Aly Shadap and Ahmed Hossain’s photographs of the Khasi, Jaintia and Garo Hills, and their people were displayed along the walls of three wide aisles. Their portrait photographs, photographs of the weekly markets held across the Khasi and Jaintia Hills, those of the famous ‘Siat Teer’, plants endemic to Meghalaya, and more which were displayed in the exhibition received a pleasing acclaim from every visitor. Aly Shadap’s slides were displayed on a slide projector, which very quickly became the most popular space with children, within the walls of the exhibition space. The two photographers began their journeys in photography out of sheer love for the art, and their photographs capture exactly that: pure passion for the craft which hardly sought any reward. They were presented awards on Meghalaya’s State Day by DIPR, Government of Meghalaya.
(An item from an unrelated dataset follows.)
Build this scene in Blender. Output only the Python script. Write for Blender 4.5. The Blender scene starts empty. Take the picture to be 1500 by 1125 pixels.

Other photographs displayed in the exhibition include photographs of Shillong, lakes and rivers of Meghalaya, and buildings of colonial administration. There were photographs of polo races, and labourers who earned their wages by transporting people from one location to another on their backs, as if in the model of the present-day taxi. The exhibition was a successful endeavour to celebrate Meghalaya by celebrating its history, its cultures and its people.